Aim:
Leave out the pictures; transcribe all else exactly.

Data shown:

========

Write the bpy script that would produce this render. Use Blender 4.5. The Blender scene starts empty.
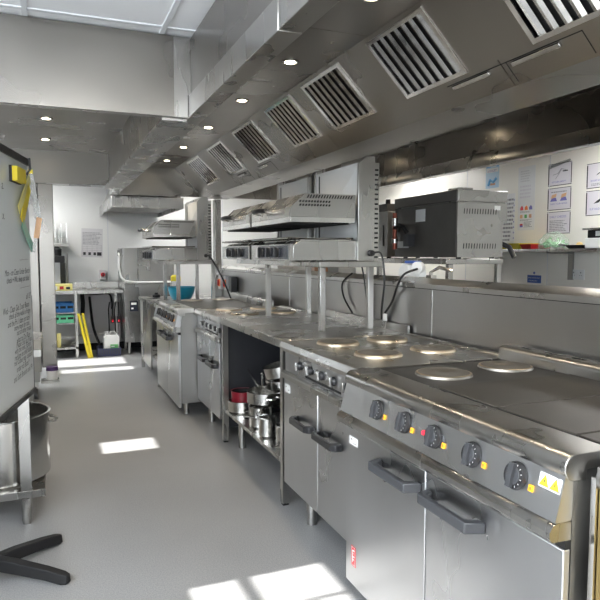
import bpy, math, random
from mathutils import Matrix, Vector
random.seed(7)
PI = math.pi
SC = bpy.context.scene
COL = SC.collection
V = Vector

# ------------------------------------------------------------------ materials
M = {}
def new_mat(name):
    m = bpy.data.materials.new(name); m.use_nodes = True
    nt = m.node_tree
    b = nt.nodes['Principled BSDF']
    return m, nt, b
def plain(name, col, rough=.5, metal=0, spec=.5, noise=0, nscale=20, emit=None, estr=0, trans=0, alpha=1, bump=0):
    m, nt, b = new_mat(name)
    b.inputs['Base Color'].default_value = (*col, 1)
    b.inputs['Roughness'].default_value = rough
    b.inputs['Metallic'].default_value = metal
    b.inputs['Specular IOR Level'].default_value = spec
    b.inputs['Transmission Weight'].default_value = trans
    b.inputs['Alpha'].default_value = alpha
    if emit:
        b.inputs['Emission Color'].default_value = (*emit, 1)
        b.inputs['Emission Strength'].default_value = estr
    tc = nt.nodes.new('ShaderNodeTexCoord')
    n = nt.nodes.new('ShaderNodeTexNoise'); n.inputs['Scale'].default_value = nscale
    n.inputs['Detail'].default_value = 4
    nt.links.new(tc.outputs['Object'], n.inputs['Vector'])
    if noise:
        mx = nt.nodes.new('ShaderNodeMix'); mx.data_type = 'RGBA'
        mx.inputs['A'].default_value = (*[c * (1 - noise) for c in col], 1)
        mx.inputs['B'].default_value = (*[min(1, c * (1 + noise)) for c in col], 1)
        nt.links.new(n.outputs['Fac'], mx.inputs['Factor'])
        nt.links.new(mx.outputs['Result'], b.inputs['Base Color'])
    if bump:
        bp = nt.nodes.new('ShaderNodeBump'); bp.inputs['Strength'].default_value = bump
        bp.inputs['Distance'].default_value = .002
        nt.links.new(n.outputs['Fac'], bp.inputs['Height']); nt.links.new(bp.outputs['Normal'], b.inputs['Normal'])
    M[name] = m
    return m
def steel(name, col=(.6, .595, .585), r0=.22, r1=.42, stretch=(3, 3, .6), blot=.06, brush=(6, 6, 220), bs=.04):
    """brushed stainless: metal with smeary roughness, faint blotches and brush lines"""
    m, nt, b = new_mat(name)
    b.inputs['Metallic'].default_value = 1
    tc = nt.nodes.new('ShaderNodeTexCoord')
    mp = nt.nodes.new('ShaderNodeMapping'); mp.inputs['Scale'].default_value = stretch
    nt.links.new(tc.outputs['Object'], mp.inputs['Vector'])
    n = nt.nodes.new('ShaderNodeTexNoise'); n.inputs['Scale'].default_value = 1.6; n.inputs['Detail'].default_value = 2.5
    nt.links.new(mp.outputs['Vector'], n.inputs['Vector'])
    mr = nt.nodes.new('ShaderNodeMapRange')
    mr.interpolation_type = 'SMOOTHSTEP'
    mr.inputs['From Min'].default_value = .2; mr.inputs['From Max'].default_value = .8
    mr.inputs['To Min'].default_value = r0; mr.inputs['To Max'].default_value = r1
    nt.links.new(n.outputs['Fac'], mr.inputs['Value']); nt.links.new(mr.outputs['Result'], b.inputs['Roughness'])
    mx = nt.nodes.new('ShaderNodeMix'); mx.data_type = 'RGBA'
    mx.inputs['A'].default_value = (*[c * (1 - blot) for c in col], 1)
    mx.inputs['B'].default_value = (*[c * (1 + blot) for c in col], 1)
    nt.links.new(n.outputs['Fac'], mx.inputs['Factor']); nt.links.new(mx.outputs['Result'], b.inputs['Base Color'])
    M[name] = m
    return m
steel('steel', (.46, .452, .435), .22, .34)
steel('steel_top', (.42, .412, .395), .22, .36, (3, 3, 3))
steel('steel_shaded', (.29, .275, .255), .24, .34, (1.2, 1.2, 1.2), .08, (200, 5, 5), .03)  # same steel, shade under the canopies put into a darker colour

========

Response to the task:
Write the bpy script that would produce this render. Use Blender 4.5. The Blender scene starts empty.
import bpy, math, random
from mathutils import Matrix, Vector
random.seed(7)
PI = math.pi
SC = bpy.context.scene
COL = SC.collection
V = Vector

# ------------------------------------------------------------------ materials
M = {}
def new_mat(name):
    m = bpy.data.materials.new(name); m.use_nodes = True
    nt = m.node_tree
    b = nt.nodes['Principled BSDF']
    return m, nt, b
def plain(name, col, rough=.5, metal=0, spec=.5, noise=0, nscale=20, emit=None, estr=0, trans=0, alpha=1, bump=0):
    m, nt, b = new_mat(name)
    b.inputs['Base Color'].default_value = (*col, 1)
    b.inputs['Roughness'].default_value = rough
    b.inputs['Metallic'].default_value = metal
    b.inputs['Specular IOR Level'].default_value = spec
    b.inputs['Transmission Weight'].default_value = trans
    b.inputs['Alpha'].default_value = alpha
    if emit:
        b.inputs['Emission Color'].default_value = (*emit, 1)
        b.inputs['Emission Strength'].default_value = estr
    tc = nt.nodes.new('ShaderNodeTexCoord')
    n = nt.nodes.new('ShaderNodeTexNoise'); n.inputs['Scale'].default_value = nscale
    n.inputs['Detail'].default_value = 4
    nt.links.new(tc.outputs['Object'], n.inputs['Vector'])
    if noise:
        mx = nt.nodes.new('ShaderNodeMix'); mx.data_type = 'RGBA'
        mx.inputs['A'].default_value = (*[c * (1 - noise) for c in col], 1)
        mx.inputs['B'].default_value = (*[min(1, c * (1 + noise)) for c in col], 1)
        nt.links.new(n.outputs['Fac'], mx.inputs['Factor'])
        nt.links.new(mx.outputs['Result'], b.inputs['Base Color'])
    if bump:
        bp = nt.nodes.new('ShaderNodeBump'); bp.inputs['Strength'].default_value = bump
        bp.inputs['Distance'].default_value = .002
        nt.links.new(n.outputs['Fac'], bp.inputs['Height']); nt.links.new(bp.outputs['Normal'], b.inputs['Normal'])
    M[name] = m
    return m
def steel(name, col=(.6, .595, .585), r0=.22, r1=.42, stretch=(3, 3, .6), blot=.06, brush=(6, 6, 220), bs=.04):
    """brushed stainless: metal with smeary roughness, faint blotches and brush lines"""
    m, nt, b = new_mat(name)
    b.inputs['Metallic'].default_value = 1
    tc = nt.nodes.new('ShaderNodeTexCoord')
    mp = nt.nodes.new('ShaderNodeMapping'); mp.inputs['Scale'].default_value = stretch
    nt.links.new(tc.outputs['Object'], mp.inputs['Vector'])
    n = nt.nodes.new('ShaderNodeTexNoise'); n.inputs['Scale'].default_value = 1.6; n.inputs['Detail'].default_value = 2.5
    nt.links.new(mp.outputs['Vector'], n.inputs['Vector'])
    mr = nt.nodes.new('ShaderNodeMapRange')
    mr.interpolation_type = 'SMOOTHSTEP'
    mr.inputs['From Min'].default_value = .2; mr.inputs['From Max'].default_value = .8
    mr.inputs['To Min'].default_value = r0; mr.inputs['To Max'].default_value = r1
    nt.links.new(n.outputs['Fac'], mr.inputs['Value']); nt.links.new(mr.outputs['Result'], b.inputs['Roughness'])
    mx = nt.nodes.new('ShaderNodeMix'); mx.data_type = 'RGBA'
    mx.inputs['A'].default_value = (*[c * (1 - blot) for c in col], 1)
    mx.inputs['B'].default_value = (*[c * (1 + blot) for c in col], 1)
    nt.links.new(n.outputs['Fac'], mx.inputs['Factor']); nt.links.new(mx.outputs['Result'], b.inputs['Base Color'])
    M[name] = m
    return m
steel('steel', (.46, .452, .435), .22, .34)
steel('steel_top', (.42, .412, .395), .22, .36, (3, 3, 3))
steel('steel_shaded', (.29, .275, .255), .24, .34, (1.2, 1.2, 1.2), .08, (200, 5, 5), .03)  # same steel, shade under the canopies put into a darker colour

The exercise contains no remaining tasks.